Most Norwegians enjoy relatively short workdays, at least five paid weeks of holiday a year and generous provisions for paid leave because of illness, family issues or professional training and education. Nonetheless, a new survey shows they’re among those working more than most of their counterparts in Europe.

The new survey was conducted in Denmark by the research group Rockwood Fondens Forskningsenhed, and measured the portion of European countries’ populations that’s working. Norwegians ranked fourth in all of Europe, working an average of 3.3 hours every single day of the year. Belgians and Germans, rather surprisingly, ranked near the bottom of the survey.

Shattering stereotypes
Oslo newspaper Dagsavisen reported that the Rockwool researchers measured the number of actual hours worked in the various countries by all persons aged 20 to 74. The hours included overtime, weekend work and work travel, for example, offset by time off for vacations, funeral leave, sick leave and other factors that reduce time on the job. They then measured total numbers of hours worked divided over 365 days in the year.

Norwegians emerged as far from the privileged, even lazy, workers that often stereotypes the country’s workforce, reported Dagsavisen this week.

Kristine Nergaard of the Norwegian research organzation Fafo, said Norway’s high ranking reflects the high level of total participation in the workforce in Norway. Few women, for example, stay at home in Norway, and Norway also has a relatively high level of seniors in the workforce who remain on the job well beyond the age of 55.

“And we have a low unemployment rate, which also means there are more people working in Norway than in other countries,” Nergaard said.

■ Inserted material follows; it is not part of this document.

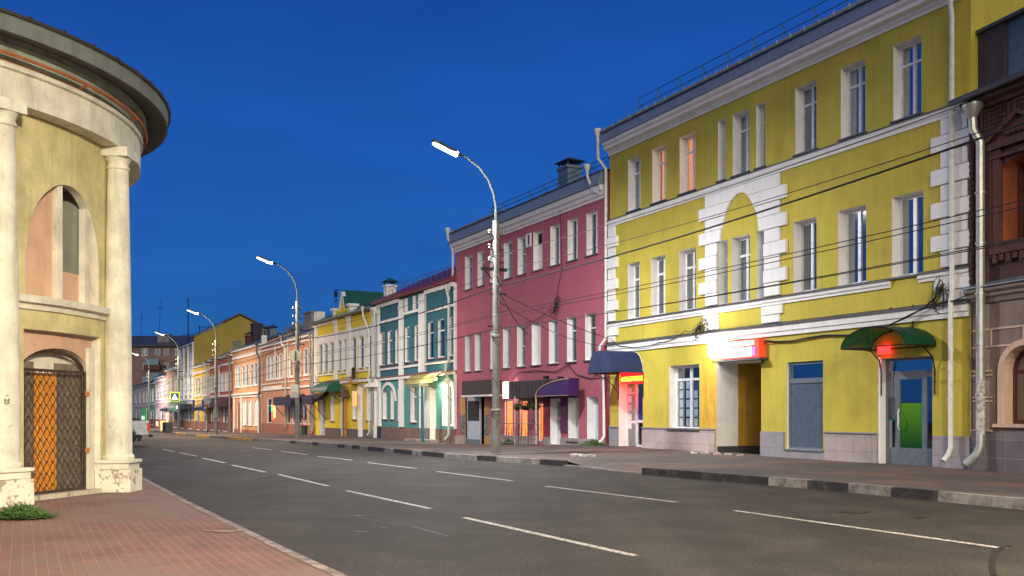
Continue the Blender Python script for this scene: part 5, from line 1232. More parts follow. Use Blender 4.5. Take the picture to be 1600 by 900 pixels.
# lane markings
M_mark = worn('road_paint', (.52, .50, .46), (.08, .07, .06), .54, 14, .6, .06)
s = MB()
marks = [((1570,857.5),(1147,798)),((1057,785),(853,760)),((800,751.5),(683,737)),((650,732.2),(575,723)),((550,719.3),(497,713.2)),((480,710.6),(438,705)),((425,703),(395,699.5)),
         ((993,869),(725,809)),((672,795),(542,767)),((512,759.5),(435,741.5)),((415,738),(363,727)),((352,723.5),(316,716)),((308,713),(281,707.5)),((272,706),(255,702))]
for a, b in marks:
    A, Bq = Vector(gpt(*a)), Vector(gpt(*b)); d = (Bq-A); d.z = 0; d.normalize(); n_ = Vector((d.y, -d.x, 0))*.052; n = 8
    for i in range(n):
        p, q = A.lerp(Bq, i/n), A.lerp(Bq, (i+1)/n)
        zp, zq = zroad(p.y)+.005, zroad(q.y)+.005
        s.poly([(p.x-n_.x, p.y-n_.y, zp), (p.x+n_.x, p.y+n_.y, zp), (q.x+n_.x, q.y+n_.y, zq), (q.x-n_.x, q.y-n_.y, zq)])
struct(s.build('lane_markings', M_mark))
# tar seams, patches, drain
s = MB()
def seam(pts, w):
    P = [Vector(gpt(*p)) for p in pts]
    for i, (a, b) in enumerate(zip(P, P[1:])):
        d = b-a; d.z = 0; d.normalize(); n_ = Vector((d.y, -d.x, 0))*w*(.7+.6*random.random())
        s.poly([(a-n_)+Vector((0, 0, .006)), (a+n_)+Vector((0, 0, .006)), (b+n_)+Vector((0, 0, .006)), (b-n_)+Vector((0, 0, .006))])
seam([(900,760),(960,766),(1010,775),(1090,781),(1180,792),(1260,800)], .008)
seam([(420,790),(470,800),(540,806),(640,822),(700,838)], .007)
seam([(700,705.5),(640,712),(560,725),(470,733),(380,750)], .012)
seam([(1577,853),(1566,856),(1556,862),(1552,872),(1550,884),(1553,900)], .028)
for cx_, cy_, rx_ in ((1335,800,30),(1325,798,14),(1438,809,10),(565,831,9),(600,825,4),(560,806,8)):
    c = gpt(cx_, cy_); n = 9
    s.poly([(c[0]+math.cos(i*2*math.pi/n)*rx_/100*random.uniform(.6, 1.2), c[1]+math.sin(i*2*math.pi/n)*rx_/160*random.uniform(.5, 1.2), zroad(c[1])+.006) for i in range(n)])
struct(s.build('road_tar_patches', plain('tar', (.018, .017, .017), .5)))
s = MB()
for (x, y, w) in ((345, 833, .25), (350, 835, .12)):
    c = gpt(x, y); s.poly([(c[0]-w, c[1]-.03, .031), (c[0]+w, c[1]-.05, .031), (c[0]+w*.9, c[1]+.05, .031), (c[0]-w*.8, c[1]+.06, .031)])
struct(s.build('pavement_patch', plain('patch', (.30, .20, .17), .8)))

# ================================================================ rotunda on the left
RC = (-12.17, 17.35); RW = 4.78
M_cr = worn('rotunda_yellow', (.60, .54, .27), (.47, .43, .22), .62, 2.0, .9, .12, .16)
M_ww = worn('rotunda_whitewash', (.70, .675, .55), (.54, .52, .42), .62, 2.2, .9, .12, .17)
M_peel = worn('peeling_whitewash', (.70, .67, .55), (.33, .26, .19), .56, 5, .95, .02)
M_grn = worn('verdigris_plaster', (.36, .44, .36), (.30, .30, .25), .55, 4, .9, .06)
M_peach = stucco('peach_plaster', (.60, .38, .26), var=.08, grime=.15)
def hit(px, R=RW):
    k = (px-800)/FPX; a = 1+k*k; b = -2*(RC[0]*k+RC[1]); c = RC[0]**2+RC[1]**2-R*R
    Z = (-b-math.sqrt(b*b-4*a*c))/2/a; return math.atan2(Z-RC[1], k*Z-RC[0]), Z
def zat(px, py, R=RW): return EYE+(HOR-py)*hit(px, R)[1]/FPX
RT = thing('rotunda', 'round cream and yellow building with columns, arched niche, latticed door and dark overhanging roof', 'building', (RC[0], RC[1], 0))
PC = lambda a, r, z: (r*math.cos(a), r*math.sin(a), z)
def cyl(mb, R, a0, a1, z0, z1, holes=(), step=rad(1.5), depth=None, rev=None):
    """curved wall with openings (aL, aR, zb, zspring, rise)"""
    cuts = {a0, a1}
    n = max(1, int((a1-a0)/step))
    for i in range(n+1): cuts.add(a0+(a1-a0)*i/n)
    for h in holes:
        cuts.add(h[0]); cuts.add(h[1])
        for i in range(1, 16): cuts.add(h[0]+(h[1]-h[0])*i/16)
    cs = sorted(cuts); cs = [c for i, c in enumerate(cs) if i == 0 or c-cs[i-1] > 1e-6]
    def top(h, a):
        t = (a-h[0])/(h[1]-h[0])*2-1; return h[3]+h[4]*math.sqrt(max(0, 1-t*t))
    for a, b in zip(cs, cs[1:]):
        m = (a+b)/2; hs = sorted([h for h in holes if h[0] < m < h[1]], key=lambda h: h[2]); za = zb = z0
        for h in hs:
            if h[2] > za+1e-6: mb.poly([PC(a, R, za), PC(b, R, zb), PC(b, R, h[2]), PC(a, R, h[2])], True)
            za, zb = top(h, a), top(h, b)
            if rev is not None:
                rev.poly([PC(a, R, za), PC(b, R, zb), PC(b, R-depth, zb), PC(a, R-depth, za)]); rev.poly([PC(a, R, h[2]), PC(b, R, h[2]), PC(b, R-depth, h[2]), PC(a, R-depth, h[2])])
        mb.poly([PC(a, R, za), PC(b, R, zb), PC(b, R, z1), PC(a, R, z1)], True)
    if rev is not None:
        for h in holes:
            for a in (h[0], h[1]): rev.poly([PC(a, R, h[2]), PC(a, R-depth, h[2]), PC(a, R-depth, h[3]), PC(a, R, h[3])])
nA, nB = hit(40)[0], hit(154)[0]; niche = (nA, nB, 3.36, 3.98, 1.32)
dA, dB = hit(37)[0], hit(157)[0]; dor = (dA, dB, -.2, 2.80, 0)
w_ = MB(); r_ = MB(); cyl(w_, RW, -math.pi, math.pi, -.3, 6.30, [niche, dor], depth=.16, rev=r_)
w_.build('wall', M_cr, RT); r_.build('wall_reveal', M_ww, RT)
# inside the niche
w_ = MB(); r_ = MB(); wA, wB = hit(93, RW-.16)[0], hit(127, RW-.16)[0]
cyl(w_, RW-.16, nA-.05, nB+.05, 3.3, 5.5, [(wA, wB, 3.86, 5.34, 0)], depth=1.05, rev=r_)
NI = w_.build('niche_back', M_peach, RT); r_.build('window_reveal', stucco('grey_plaster', (.30, .29, .26), var=.15), NI)
MB().box(RW-1.24, RW-1.20, -1.2, 1.2, 3.4, 5.5).move(Matrix.Rotation((wA+wB)/2, 4, 'Z')).build('dark_window', M_dark, NI)
s = MB()
for a_, b_ in ((86, 93), (128, 134)):
    a0, a1 = hit(a_, RW-.1)[0], hit(b_, RW-.1)[0]; n = 2
    c = (a0+a1)/2; t_ = (c-nA)/(nB-nA)*2-1; zt_ = 3.98+1.32*math.sqrt(1-t_*t_)+.02
    s.poly([PC(a0, RW-.04, 3.36), PC(a1, RW-.04, 3.36), PC(a1, RW-.04, zt_), PC(a0, RW-.04, zt_)]); s.poly([PC(a1, RW-.04, 3.36), PC(a1, RW-.16, 3.36), PC(a1, RW-.16, zt_), PC(a1, RW-.04, zt_)]); s.poly([PC(a0, RW-.04, 3.36), PC(a0, RW-.16, 3.36), PC(a0, RW-.16, zt_), PC(a0, RW-.04, zt_)])
s.build('niche_mullion', M_ww, NI)
# sill ledge
c1a, c2a = rad(-30.5), rad(1.0); RCOL = 4.98
c1a, c2a = hit(4, RCOL)[0], hit(184.5, RCOL)[0]
MB().lathe([(RW-.02, 3.10), (RW+.05, 3.12), (RW+.06, 3.2), (RW+.15, 3.22), (RW+.16, 3.33), (RW-.02, 3.36)], 40, c1a+.04, c2a-.03).build('ledge', M_ww, RT)
# inner panel of the door with the arch
w_ = MB(); r_ = MB(); aA, aB = hit(30, RW-.16)[0], hit(138, RW-.16)[0]
cyl(w_, RW-.16, dA-.08, dB+.02, -.2, 2.85, [(aA, aB, -.1, 2.12, .42)], depth=.42, rev=r_)
DP = w_.build('door_surround', M_peach, RT); r_.build('door_reveal', M_ww, DP)
cyl(MB(), RW-.16, 0, 1, 0, 1)
s = MB(); a0, a1 = hit(139, RW-.1)[0], hit(150, RW-.1)[0]
s.poly([PC(a0, RW-.10, -.1), PC(a1, RW-.10, -.1), PC(a1, RW-.10, 2.6), PC(a0, RW-.10, 2.6)]); s.poly([PC(a1, RW-.10, -.1), PC(a1, RW-.16, -.1), PC(a1, RW-.16, 2.6), PC(a1, RW-.10, 2.6)]); s.poly([PC(a0, RW-.10, -.1), PC(a0, RW-.16, -.1), PC(a0, RW-.16, 2.6), PC(a0, RW-.10, 2.6)]); s.poly([PC(a0, RW-.10, 2.6), PC(a1, RW-.10, 2.6), PC(a1, RW-.16, 2.6), PC(a0, RW-.16, 2.6)])
s.build('door_pier', M_ww, DP)
# lattice gate in a plane across the opening
ga, gb = hit(35, RW-.14)[0], hit(133, RW-.14)[0]
A = Vector(PC(ga, RW-.14, 0)); Bv = Vector(PC(gb, RW-.14, 0)); gx = (Bv-A); GWD = gx.length; ang = math.atan2(gx.y, gx.x)
GM = Matrix.Translation(A) @ Matrix.Rotation(ang, 4, 'Z')      # local x along the gate, -y outwards
zg0, zg1 = .10, 2.18
f = MB().box(0, .035, -.02, .02, zg0, zg1).box(GWD-.035, GWD, -.02, .02, zg0, zg1).box(.035, GWD-.035, -.02, .02, zg0, zg0+.05).box(.035, GWD-.035, -.02, .02, zg1-.04, zg1).move(GM)
M_rust = plain('rusty_brown_iron', (.07, .045, .035), .7, .3)
GT = f.build('lattice_gate', M_rust, RT)
s = MB(); nx = 10; cw = (GWD-.07)/nx; ch = .19; rows_ = int((zg1-zg0-.09)/ch)+1
for i in range(nx):
    for j in range(rows_):
        x0 = .035+i*cw; z0 = zg0+.05+j*ch; z1 = min(z0+ch, zg1-.04)
        xm = x0+cw/2
        s.tube([(x0, -.012, z0), (xm-.012, -.006, z0+ch*.5)], .009, 4); s.tube([(xm-.012, -.006, z0+ch*.5), (x0, -.012, z1)], .009, 4)
        s.tube([(x0+cw, -.012, z0), (xm+.012, -.006, z0+ch*.5)], .009, 4); s.tube([(xm+.012, -.006, z0+ch*.5), (x0+cw, -.012, z1)], .009, 4)
        s.box(xm-.014, xm+.014, -.02, .0, z0+ch*.5-.02, z0+ch*.5+.02)
s.move(GM).build('lattice', M_rust, GT)
s = MB().box(-.1, .30*GWD-.01, .16, .2, 0, 2.3).box(.64*GWD, GWD+.2, .16, .2, 0, 2.3).move(GM).build('door_leaf', stucco('weathered_grey_door', (.20, .165, .12), var=.3, scale=6), GT)
MB().box(.30*GWD, .635*GWD, .14, .19, .1, 2.12).move(GM).build('orange_door_board', stucco('orange_board', (.9, .34, .03), var=.12, scale=4), GT)
MB().box(-.2, GWD+.3, .21, .24, 0, 2.7).move(GM).build('fanlight_board', M_ww, GT)
s = MB(); P = [((GWD+.0)/2-(GWD/2+.02)*math.cos(math.pi*i/14), 2.16+.33*math.sin(math.pi*i/14)) for i in range(15)]
for p, q in zip(P, P[1:]): s.tube([(p[0], .06, p[1]), (q[0], .06, q[1])], .03, 6)
s.move(GM).build('arched_bar', M_rust, GT)
MB().box(-.1, GWD+.2, -.18, .3, -.1, .10).move(GM).build('threshold', bricks('threshold_stone', (.45, .42, .33), (.5, .46, .36), (.3, .28, .22), .35, .4, .012), RT)
s = MB()
for z in (.75, 1.75): s.box(GWD-.03, GWD+.07, -.04, -.01, z, z+.08)
s.move(GM).build('hinge', plain('orange_rust', (.5, .18, .04), .8), GT)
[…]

Baltic countries ranked highest
Latvians, Lithuanians and Estonians topped the survey, with Latvians, for example, working an average of 4.1 hours every single day of the year. Nergaard told Dagsavisen that the Baltic countries’ high rankings may reflect sheer economic need to work long days, possibly because of relatively low wages.

The Finns and the Danes worked an average 3.1 hours a day, spread over a full year, while no data was provided for Swedes.

Germans worked just 2.6 hours and Belgians 2.4, with the low level for Germany surprising even those compiling the survey. “Only the fewest can doubt that Germany is Europe’s economic locomotive,” they wrote. “Therefore it’s perhaps surprising that the Germans overall are among Europeans working the least, when we look at actual time spent on the job.”

To read their own report on the survey, and see how countries ranked, read the newsletter of Rockwool Fondens Forskningsenhed here (external link, in Danish).

Southern Europeans emerged as working more than both the Danes and the Finns. “Everyone knows that those in warm European countries take a long midday break, and idea that they don’t work so much is widespread in the north,” the researchers wrote. In fact, they note, that’s not true, as many Spaniards, for example, work late into the evening.

Nergaard noted that Norwegian politicians have had a goal of getting more Norwegians into the workforce, not least as part of pension reform policies. “The reason we rank so high is that we now have many on the job, also well into their 60s, and that’s positive for the country’s economy,” she said.